Facebookが公開したPHP仮想マシン「HipHop VM」とは
ウェブの複雑化、高機能化が加速するなか、ウェブアプリケーション実行基盤の高速化は極めて重要な課題になっている。
そんななか、米FacebookはPHP用の高速実行環境「HipHop Virtual Machine」(以下、hhvm)を発表した。今回は、この新しい仮想マシンについて紹介する。
HipHop VM開発に至る経緯
Facebookでは、爆発的なユーザー数の増加に対応するため、アプリケーション実行速度の高速化が急務とされていた。しかし、Facebookの成長はすでに既存のPHPの枠組みでは対処が追いつかないレベルにまでなっていた。問題は、これまでに蓄積されてきた膨大な量のPHPコードベースだった。PHPを捨てて他の言語に移行するためには、それらのコードをすべて書き直さなければならない。

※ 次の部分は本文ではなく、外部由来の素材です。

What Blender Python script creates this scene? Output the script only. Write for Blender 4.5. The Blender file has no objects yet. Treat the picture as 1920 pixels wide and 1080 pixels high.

そこでFacebookが選んだのは、アプリケーションのコードに手を加えるのではなく、PHPの実装そのものを改善する方法だった。

そのための試みとして、同社では2010年より「HipHop for PHP」で2種類のPHPの実装を進めてきた。ひとつはPHPコードをC++コードに変換し、そこからバイナリコードを生成するHipHop compiler(hphpc)、もうひとつは独自のPHPインタプリタ実装であるHipHop interpreter(hphpi)だ。ネイティブ実行が可能な前者の方が圧倒的にパフォーマンスは高いが、静的なコード解析しか行うことができない上に、コンパイルの待ち時間が必要なことからPHPの手軽さが犠牲になる。Facebookでは社内のソフトウェア開発にはhphpiを使用し、外部向けの本番環境にはhphpcによって生成したバイナリコードを配備するという形で使い分けてきたという。
しかしながら、このやり方では2種類の実装を同時にメンテナンスし続けるコストが必要となる。開発用と本番用で実行基盤が異なるというのも、テスト工程の増加など様々な面で問題をはらんでいることは想像に難くない。そこで同社が次の一手として開発したのがhhvmというわけだ。
hhvmはJIT(Just-In-Time)コンパイラを搭載し、実行時に動的にバイナリコードを生成する。これによってhphpcのようにPHPコードをC++に変換することなく、直接高速に実行することができるようになる。サービスの開発から公開までの全域にわたって効率化を実現できることから、Facebook社内での注目度は高いという。